- _Brief_
Repeat the whole of the data, keeping every detail the same.

- _Supplied information_
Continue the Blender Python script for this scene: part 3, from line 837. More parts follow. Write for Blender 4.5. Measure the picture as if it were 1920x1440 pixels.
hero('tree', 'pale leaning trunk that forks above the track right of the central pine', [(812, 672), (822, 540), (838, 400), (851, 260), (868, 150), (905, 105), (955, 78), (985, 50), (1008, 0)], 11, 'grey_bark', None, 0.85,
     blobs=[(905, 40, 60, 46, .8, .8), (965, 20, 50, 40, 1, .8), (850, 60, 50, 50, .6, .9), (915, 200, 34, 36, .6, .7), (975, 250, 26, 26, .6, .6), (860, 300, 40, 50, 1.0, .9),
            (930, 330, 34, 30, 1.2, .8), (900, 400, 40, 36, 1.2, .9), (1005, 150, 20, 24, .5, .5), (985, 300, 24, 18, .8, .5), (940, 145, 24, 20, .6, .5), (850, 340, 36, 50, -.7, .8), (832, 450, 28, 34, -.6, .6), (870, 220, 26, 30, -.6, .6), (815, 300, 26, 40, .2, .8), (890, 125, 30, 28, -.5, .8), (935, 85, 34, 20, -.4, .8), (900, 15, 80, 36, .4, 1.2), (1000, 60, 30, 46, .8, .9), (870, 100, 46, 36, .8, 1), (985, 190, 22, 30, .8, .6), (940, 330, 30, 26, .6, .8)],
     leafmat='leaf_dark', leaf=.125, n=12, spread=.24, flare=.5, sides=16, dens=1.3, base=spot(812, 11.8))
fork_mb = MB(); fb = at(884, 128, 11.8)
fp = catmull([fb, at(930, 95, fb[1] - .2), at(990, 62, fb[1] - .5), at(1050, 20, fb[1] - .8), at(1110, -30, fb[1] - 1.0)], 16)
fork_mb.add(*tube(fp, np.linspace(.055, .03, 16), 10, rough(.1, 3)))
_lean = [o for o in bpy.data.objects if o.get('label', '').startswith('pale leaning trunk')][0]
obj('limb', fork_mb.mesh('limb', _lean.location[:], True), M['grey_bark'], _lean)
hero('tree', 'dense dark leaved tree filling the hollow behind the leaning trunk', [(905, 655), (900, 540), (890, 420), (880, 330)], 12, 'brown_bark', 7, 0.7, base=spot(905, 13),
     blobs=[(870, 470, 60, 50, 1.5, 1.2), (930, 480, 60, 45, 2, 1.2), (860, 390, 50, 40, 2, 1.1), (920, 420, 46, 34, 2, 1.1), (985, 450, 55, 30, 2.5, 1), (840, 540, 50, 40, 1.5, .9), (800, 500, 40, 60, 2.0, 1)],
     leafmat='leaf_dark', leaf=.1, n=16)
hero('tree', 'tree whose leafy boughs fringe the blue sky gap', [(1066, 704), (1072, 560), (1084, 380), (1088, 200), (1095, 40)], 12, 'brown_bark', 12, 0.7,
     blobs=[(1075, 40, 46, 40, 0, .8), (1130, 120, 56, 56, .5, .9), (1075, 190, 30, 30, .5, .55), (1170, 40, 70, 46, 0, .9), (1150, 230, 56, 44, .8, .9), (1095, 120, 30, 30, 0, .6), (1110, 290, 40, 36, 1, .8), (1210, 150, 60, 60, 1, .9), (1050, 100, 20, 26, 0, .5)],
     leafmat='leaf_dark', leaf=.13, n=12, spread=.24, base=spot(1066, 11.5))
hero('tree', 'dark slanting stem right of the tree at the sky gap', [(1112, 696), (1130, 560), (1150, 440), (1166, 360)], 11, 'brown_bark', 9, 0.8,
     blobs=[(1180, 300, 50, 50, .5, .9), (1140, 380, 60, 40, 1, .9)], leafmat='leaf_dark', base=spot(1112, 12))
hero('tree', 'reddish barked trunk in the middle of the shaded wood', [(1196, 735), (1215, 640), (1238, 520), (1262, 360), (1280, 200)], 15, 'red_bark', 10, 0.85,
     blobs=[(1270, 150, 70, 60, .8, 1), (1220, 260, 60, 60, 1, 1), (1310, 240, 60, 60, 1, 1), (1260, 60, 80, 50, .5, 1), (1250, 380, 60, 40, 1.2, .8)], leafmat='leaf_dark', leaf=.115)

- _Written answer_
Continue the Blender Python script for this scene: part 3, from line 837. More parts follow. Write for Blender 4.5. Measure the picture as if it were 1920x1440 pixels.
hero('tree', 'pale leaning trunk that forks above the track right of the central pine', [(812, 672), (822, 540), (838, 400), (851, 260), (868, 150), (905, 105), (955, 78), (985, 50), (1008, 0)], 11, 'grey_bark', None, 0.85,
     blobs=[(905, 40, 60, 46, .8, .8), (965, 20, 50, 40, 1, .8), (850, 60, 50, 50, .6, .9), (915, 200, 34, 36, .6, .7), (975, 250, 26, 26, .6, .6), (860, 300, 40, 50, 1.0, .9),
            (930, 330, 34, 30, 1.2, .8), (900, 400, 40, 36, 1.2, .9), (1005, 150, 20, 24, .5, .5), (985, 300, 24, 18, .8, .5), (940, 145, 24, 20, .6, .5), (850, 340, 36, 50, -.7, .8), (832, 450, 28, 34, -.6, .6), (870, 220, 26, 30, -.6, .6), (815, 300, 26, 40, .2, .8), (890, 125, 30, 28, -.5, .8), (935, 85, 34, 20, -.4, .8), (900, 15, 80, 36, .4, 1.2), (1000, 60, 30, 46, .8, .9), (870, 100, 46, 36, .8, 1), (985, 190, 22, 30, .8, .6), (940, 330, 30, 26, .6, .8)],
     leafmat='leaf_dark', leaf=.125, n=12, spread=.24, flare=.5, sides=16, dens=1.3, base=spot(812, 11.8))
fork_mb = MB(); fb = at(884, 128, 11.8)
fp = catmull([fb, at(930, 95, fb[1] - .2), at(990, 62, fb[1] - .5), at(1050, 20, fb[1] - .8), at(1110, -30, fb[1] - 1.0)], 16)
fork_mb.add(*tube(fp, np.linspace(.055, .03, 16), 10, rough(.1, 3)))
_lean = [o for o in bpy.data.objects if o.get('label', '').startswith('pale leaning trunk')][0]
obj('limb', fork_mb.mesh('limb', _lean.location[:], True), M['grey_bark'], _lean)
hero('tree', 'dense dark leaved tree filling the hollow behind the leaning trunk', [(905, 655), (900, 540), (890, 420), (880, 330)], 12, 'brown_bark', 7, 0.7, base=spot(905, 13),
     blobs=[(870, 470, 60, 50, 1.5, 1.2), (930, 480, 60, 45, 2, 1.2), (860, 390, 50, 40, 2, 1.1), (920, 420, 46, 34, 2, 1.1), (985, 450, 55, 30, 2.5, 1), (840, 540, 50, 40, 1.5, .9), (800, 500, 40, 60, 2.0, 1)],
     leafmat='leaf_dark', leaf=.1, n=16)
hero('tree', 'tree whose leafy boughs fringe the blue sky gap', [(1066, 704), (1072, 560), (1084, 380), (1088, 200), (1095, 40)], 12, 'brown_bark', 12, 0.7,
     blobs=[(1075, 40, 46, 40, 0, .8), (1130, 120, 56, 56, .5, .9), (1075, 190, 30, 30, .5, .55), (1170, 40, 70, 46, 0, .9), (1150, 230, 56, 44, .8, .9), (1095, 120, 30, 30, 0, .6), (1110, 290, 40, 36, 1, .8), (1210, 150, 60, 60, 1, .9), (1050, 100, 20, 26, 0, .5)],
     leafmat='leaf_dark', leaf=.13, n=12, spread=.24, base=spot(1066, 11.5))
hero('tree', 'dark slanting stem right of the tree at the sky gap', [(1112, 696), (1130, 560), (1150, 440), (1166, 360)], 11, 'brown_bark', 9, 0.8,
     blobs=[(1180, 300, 50, 50, .5, .9), (1140, 380, 60, 40, 1, .9)], leafmat='leaf_dark', base=spot(1112, 12))
hero('tree', 'reddish barked trunk in the middle of the shaded wood', [(1196, 735), (1215, 640), (1238, 520), (1262, 360), (1280, 200)], 15, 'red_bark', 10, 0.85,
     blobs=[(1270, 150, 70, 60, .8, 1), (1220, 260, 60, 60, 1, 1), (1310, 240, 60, 60, 1, 1), (1260, 60, 80, 50, .5, 1), (1250, 380, 60, 40, 1.2, .8)], leafmat='leaf_dark', leaf=.115)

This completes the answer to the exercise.